VN: Welche Befriedigung zog er daraus Natascha einzusperren?

Haller: Psychologisch gesehen geht es dabei um Macht. Er wollte Natascha völlig beherrschen, einen Menschen nach seinen Vorstellungen gestalten. Er hat das Mädchen in jener Zeit gefangen gehalten, als es vom Kind zur Frau geworden ist. Das gab ihm ein unglaubliches Hochgefühl – bis zu Allmachtsphantasien. Er muss sich als gottähnlich betrachtet haben. Sie war ihm völlig hilflos ausgeliefert, das genießen solche Täter ungemein. Zudem muss der Mann eine erhebliche Gemütsstörung aufweisen, sonst kann man nicht einem Menschen seine Kindheit entreißen und jahrelang im Verlies einsperren.

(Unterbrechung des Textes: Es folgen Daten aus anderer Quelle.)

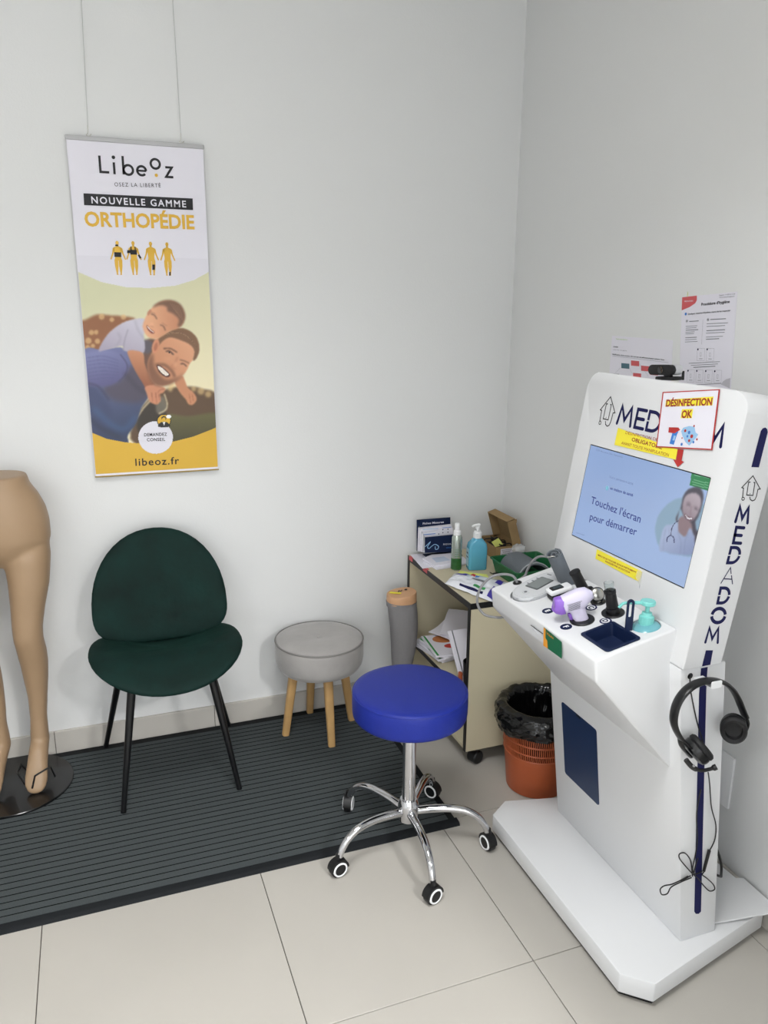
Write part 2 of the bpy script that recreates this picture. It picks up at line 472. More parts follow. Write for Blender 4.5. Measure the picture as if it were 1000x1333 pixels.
for i in range(-7, 3):
    for j in range(-8, 4):
        x0, x1 = TX0+i*TS, TX0+(i+1)*TS; y0, y1 = TY0+j*TS, TY0+(j+1)*TS
        x0, x1, y0, y1 = max(x0, LX), min(x1, WX), max(y0, RY), min(y1, WY)
        if x1-x0 < 0.02 or y1-y0 < 0.02: continue
        k = (round(x1-x0, 3), round(y1-y0, 3))
        if k not in cache:
            bm = new(); rbox(bm, (0, 0, -0.004), (x1-x0-G, y1-y0-G, 0.008), 0.0006, 1)
            me = bpy.data.meshes.new('tile'); bm.to_mesh(me); bm.free(); me.materials.append(M_tile); cache[k] = me
        o = bpy.data.objects.new('tile', cache[k]); link(o, floor); o.location = ((x0+x1)/2, (y0+y1)/2, 0)
bm = new(); rbox(bm, ((1.08+WX)/2, 0.22, CEIL/2), (WX-1.08, 0.14, CEIL)); struct('wall_partition', bm, M_wall)  # unseen wall added to keep the key lamp off the kiosk side
bm = new(); rbox(bm, (-1.0, RY+0.012, 1.55), (2.5, 0.024, 1.6)); fillp = struct('window_1', bm, M_white)  # panel added out of view, goes with the fill lamp
bm = new(); rbox(bm, (-1.0, RY+0.027, 1.55), (2.4, 0.006, 1.5)); obj('pane', bm, mat('daylit_pane', (240, 245, 250), 0.3, emit=(225, 235, 245), estr=1.5), fillp)  # emissive face of the added panel, extra glow for the room
# baseboards of tile pieces
bm = new(); rbox(bm, ((LX+WX)/2, WY-0.004, 0.046), (WX-LX, 0.008, 0.09)); bb = struct('baseboard_back', bm, M_grout)
xs = [LX, -2.2, -1.4, -0.86, -0.236, 0.354, 0.954, 1.604]
for a, b in zip(xs[:-1], xs[1:]):
    bm = new(); rbox(bm, ((a+b)/2, WY-0.006, 0.047), (b-a-0.002, 0.012, 0.094), 0.0015, 1); obj('baseboard_tile', bm, M_base, bb)
bm = new(); rbox(bm, (WX-0.004, (WY+RY)/2, 0.035), (0.008, WY-RY-0.02, 0.068)); bb = struct('baseboard_right', bm, M_grout)
ys = [2.868, 2.3, 1.75, 1.15, 0.55, -0.05, -0.65, -1.6, -2.9]
for a, b in zip(ys[:-1], ys[1:]):
    bm = new(); rbox(bm, (WX-0.006, (a+b)/2, 0.037), (0.012, a-b-0.002, 0.074), 0.0015, 1); obj('baseboard_tile', bm, M_base, bb)
for n_, (lx, ly, sx, sy, wt, lc, spr) in enumerate(LAMPS):
    bm = new(); rbox(bm, (lx, ly, CEIL-0.008), (sx+0.04, sy+0.04, 0.016), 0.002, 1)
    t = thing('ceiling_light', ['square white ceiling panel light right behind the camera', 'square white ceiling panel light nearest the hanging banner', 'square white ceiling panel light far to the left'][n_], 'ceiling light', (lx, ly, CEIL))
    obj('frame', bm, M_white, t)
    bm = new(); rbox(bm, (lx, ly, CEIL-0.018), (sx, sy, 0.006), 0.001, 1); obj('diffuser', bm, M_lamp, t)

# ================================================================== MAT
t = thing('floor_mat', 'large charcoal ribbed entrance mat with dark rubber border along the back wall', 'mat', (0.0, 2.4, 0))
MX0, MX1, MY0, MY1 = -1.6, 1.012, 1.983, 2.866
bm = new()
prof = [(MY0, 0), (MY0+0.004, 0.007), (MY0+0.012, 0.009), (MY0+0.03, 0.010)]
y = MY0+0.030; pitch = 0.0272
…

VN: Wäre es untypisch, hätte er sich nicht an Natascha vergriffen?

Haller: Es würde mich wundern, wenn das nicht in welcher Form auch immer passiert wäre.

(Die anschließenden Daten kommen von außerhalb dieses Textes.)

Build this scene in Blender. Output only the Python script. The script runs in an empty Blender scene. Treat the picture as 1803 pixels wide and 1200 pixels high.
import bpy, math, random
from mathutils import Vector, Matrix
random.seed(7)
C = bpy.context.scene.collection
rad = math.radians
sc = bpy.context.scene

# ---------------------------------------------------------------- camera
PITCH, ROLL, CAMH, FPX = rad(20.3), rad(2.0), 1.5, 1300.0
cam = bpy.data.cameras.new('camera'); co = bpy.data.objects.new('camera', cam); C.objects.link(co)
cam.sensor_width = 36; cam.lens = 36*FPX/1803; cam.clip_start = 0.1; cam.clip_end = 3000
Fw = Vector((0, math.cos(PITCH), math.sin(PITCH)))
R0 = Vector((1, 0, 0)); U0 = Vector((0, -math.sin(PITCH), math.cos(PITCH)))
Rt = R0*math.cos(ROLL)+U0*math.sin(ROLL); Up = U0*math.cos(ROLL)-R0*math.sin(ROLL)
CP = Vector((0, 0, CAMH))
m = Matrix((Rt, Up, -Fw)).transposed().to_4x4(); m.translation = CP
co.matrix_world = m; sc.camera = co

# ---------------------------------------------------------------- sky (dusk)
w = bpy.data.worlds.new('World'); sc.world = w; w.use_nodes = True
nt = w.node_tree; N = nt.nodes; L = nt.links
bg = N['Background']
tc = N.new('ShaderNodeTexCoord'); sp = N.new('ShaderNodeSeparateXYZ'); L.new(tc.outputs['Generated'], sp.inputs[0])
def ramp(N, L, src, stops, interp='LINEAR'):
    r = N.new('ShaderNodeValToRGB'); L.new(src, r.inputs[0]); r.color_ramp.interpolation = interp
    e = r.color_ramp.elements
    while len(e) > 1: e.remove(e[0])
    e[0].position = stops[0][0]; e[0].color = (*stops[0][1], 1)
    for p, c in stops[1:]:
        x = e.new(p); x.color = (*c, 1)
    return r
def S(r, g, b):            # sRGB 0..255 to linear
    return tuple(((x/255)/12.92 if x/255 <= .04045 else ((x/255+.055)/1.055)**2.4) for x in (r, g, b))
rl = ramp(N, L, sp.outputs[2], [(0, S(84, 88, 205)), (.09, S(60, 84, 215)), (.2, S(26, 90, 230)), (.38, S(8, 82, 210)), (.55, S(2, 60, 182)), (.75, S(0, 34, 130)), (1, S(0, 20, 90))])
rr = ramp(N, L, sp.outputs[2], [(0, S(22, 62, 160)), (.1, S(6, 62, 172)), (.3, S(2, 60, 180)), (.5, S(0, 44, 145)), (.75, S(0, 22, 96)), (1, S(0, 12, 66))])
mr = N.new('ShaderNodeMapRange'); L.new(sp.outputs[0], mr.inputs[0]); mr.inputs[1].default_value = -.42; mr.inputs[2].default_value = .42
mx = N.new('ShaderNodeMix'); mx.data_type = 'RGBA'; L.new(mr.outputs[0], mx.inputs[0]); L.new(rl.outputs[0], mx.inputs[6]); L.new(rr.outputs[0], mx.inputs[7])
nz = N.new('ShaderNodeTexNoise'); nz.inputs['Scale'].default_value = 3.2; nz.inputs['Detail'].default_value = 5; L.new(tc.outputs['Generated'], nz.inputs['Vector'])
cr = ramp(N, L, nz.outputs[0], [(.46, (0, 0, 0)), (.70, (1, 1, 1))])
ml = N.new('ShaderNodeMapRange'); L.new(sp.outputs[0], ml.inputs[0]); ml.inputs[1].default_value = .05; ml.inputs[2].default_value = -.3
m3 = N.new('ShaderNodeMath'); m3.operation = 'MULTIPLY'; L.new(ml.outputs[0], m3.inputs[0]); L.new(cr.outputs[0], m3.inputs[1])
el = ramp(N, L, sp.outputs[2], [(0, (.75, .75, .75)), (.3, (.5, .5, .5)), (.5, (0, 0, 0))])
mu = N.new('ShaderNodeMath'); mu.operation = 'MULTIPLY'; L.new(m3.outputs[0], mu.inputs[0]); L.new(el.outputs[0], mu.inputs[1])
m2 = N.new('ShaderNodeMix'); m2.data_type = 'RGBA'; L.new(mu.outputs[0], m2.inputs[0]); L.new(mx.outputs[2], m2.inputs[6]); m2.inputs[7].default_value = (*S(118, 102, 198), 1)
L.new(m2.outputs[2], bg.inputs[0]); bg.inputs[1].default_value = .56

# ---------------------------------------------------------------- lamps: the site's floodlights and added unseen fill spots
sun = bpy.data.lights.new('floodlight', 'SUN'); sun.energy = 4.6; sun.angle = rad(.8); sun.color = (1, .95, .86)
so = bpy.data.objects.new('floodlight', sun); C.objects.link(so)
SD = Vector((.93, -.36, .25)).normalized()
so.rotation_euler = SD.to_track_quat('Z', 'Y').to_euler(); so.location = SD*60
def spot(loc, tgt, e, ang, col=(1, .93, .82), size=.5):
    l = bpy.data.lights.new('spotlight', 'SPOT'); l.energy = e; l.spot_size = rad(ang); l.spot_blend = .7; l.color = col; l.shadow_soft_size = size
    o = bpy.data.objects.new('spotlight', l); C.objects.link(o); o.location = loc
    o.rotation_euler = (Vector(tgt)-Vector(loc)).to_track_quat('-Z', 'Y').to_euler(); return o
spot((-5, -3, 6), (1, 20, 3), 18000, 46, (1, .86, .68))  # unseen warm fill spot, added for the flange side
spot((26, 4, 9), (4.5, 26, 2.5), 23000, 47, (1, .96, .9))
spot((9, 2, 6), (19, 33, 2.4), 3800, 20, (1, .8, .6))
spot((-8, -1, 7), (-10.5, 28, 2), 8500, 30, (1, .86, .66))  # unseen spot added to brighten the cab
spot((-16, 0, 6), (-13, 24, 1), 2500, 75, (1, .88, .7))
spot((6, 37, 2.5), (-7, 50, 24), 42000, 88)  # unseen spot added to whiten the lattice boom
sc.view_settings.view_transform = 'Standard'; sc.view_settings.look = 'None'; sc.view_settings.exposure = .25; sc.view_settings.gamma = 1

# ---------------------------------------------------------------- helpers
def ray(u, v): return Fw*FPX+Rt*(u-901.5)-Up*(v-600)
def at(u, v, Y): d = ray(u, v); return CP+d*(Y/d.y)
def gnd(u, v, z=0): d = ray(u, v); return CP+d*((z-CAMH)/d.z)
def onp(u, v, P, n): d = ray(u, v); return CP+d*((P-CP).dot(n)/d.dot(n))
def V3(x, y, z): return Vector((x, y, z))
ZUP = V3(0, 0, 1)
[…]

VN: Die heute 18-jährige Frau leidet am Stockholm-Syndrom. Heißt das, dass sie sich zum Täter hingezogen fühlt?

Haller: Das Opfer beginnt sich mit der Zeit zu fragen, warum der Täter das macht. Es beginnt, sich in den Peiniger einzufühlen. Weil das Opfer in Todesangst lebt, will es den Peininger verstehen. Auf der einen Seite wollte Natascha entkommen und flüchten, auf der anderen Seite war sie den psychologischen Mechanismen unterworfen. Sie war ja offenbar für jede Gewährung von Freiheit sehr dankbar. Das war ein Spiel zwischen den beiden.

VN: Was bedeutet das für einen Menschen, wenn ihm die ganze Jugend fehlt?

Haller: Das ist eine Katastrophe und ein schweres Trauma. Es wird sehr viel Geschick und Zuwendung der Eltern – aber auch professioneller Seite benötigen. Für die ganze Famlie ist das eine wahnsinnige Situation, wenn ein Kind mit zehn Jahren aus dem Haus hinausgeht und nach acht Jahren als traumatisierte Frau zurückkehrt.

VN: Wie kann der Weg zurück in die Realität beschritten werden?

Haller: Sehr behutsam. Sie muss psychisch lädiert sein, wird unter Nachhall-Erinnerungen leiden. Auch Depressionen und Verzweiflungszustände kommen da hoch. Das bedarf einer langfristigen Begleitung. Narben werden immer bleiben, es ist unmöglich, das Erlebte völlig auszuheilen.

VN: In Deutschland wurden vermisste Kinder tot gefunden. Wieso lebt Natascha?

Haller: Bei vielen deutschen Fällen ging es nur um den sexuellen Missbrauch. Wenn Entführungsopfer die ersten 24 Stunden überleben, sind die Chancen generell groß. 95 Prozent der Opfer sterben nämlich in den ersten 24 Stunden. Im Fall Kampusch ging es dem Täter darum, eine Gemeinschaft haben zu wollen, einen Menschen zu beherrschen – es gab keine Tötungsabsicht.

VN: Getötet hat der Mann sich schließlich selbst.

Haller: Es klingt vermessen, aber nach Bekanntwerden der Vorwürfe war sofort klar, dass sich der Mann umbringen wird. Er hat genügend Verstand, um ein Unrechtsbewusstsein zu entwickeln und wollte nicht mehr ohne sein Opfer weiterleben – wir sprechen von einem existenziellen Verlusterlebnis. Und somit hat er am Mittwochabend dann Bilanzsuizid vollzogen.

VN: Wird Natascha je ein normales Leben führen können?

Haller: Das bleibt zu hoffen. Es kommt darauf an, wie stark sie mit Tod bedroht war, ob sie hin und wieder in Freiheit war. Ich hoffe, dass das gelingt. Das kann gelingen.

Stockholm-Syndrom

  • Für Außenstehende unverständlich entwickeln die Opfer in lebensbedrohlichen Situationen Sympathie für die Täter.
  • Das Phänomen ging 1973 nach einem Banküberfall in der schwedischen Hauptstadt in die wissenschaftliche Literatur ein, als sich dort ein freundschaftliches Verhältnis zwischen Geiselnehmern und Opfern entwickelt hatte.
  • Es handelt sich um einen unterbewussten psychologischen Schutzmechanismus. Vor dem Gefühl ausgeliefert zu sein, schützen sich die Betroffenen seelisch dadurch, dass sie sich mit ihren Peinigern identifizieren.
  • Diese Bindung kann auch nach dem Ende der Gefahr weiterbestehen.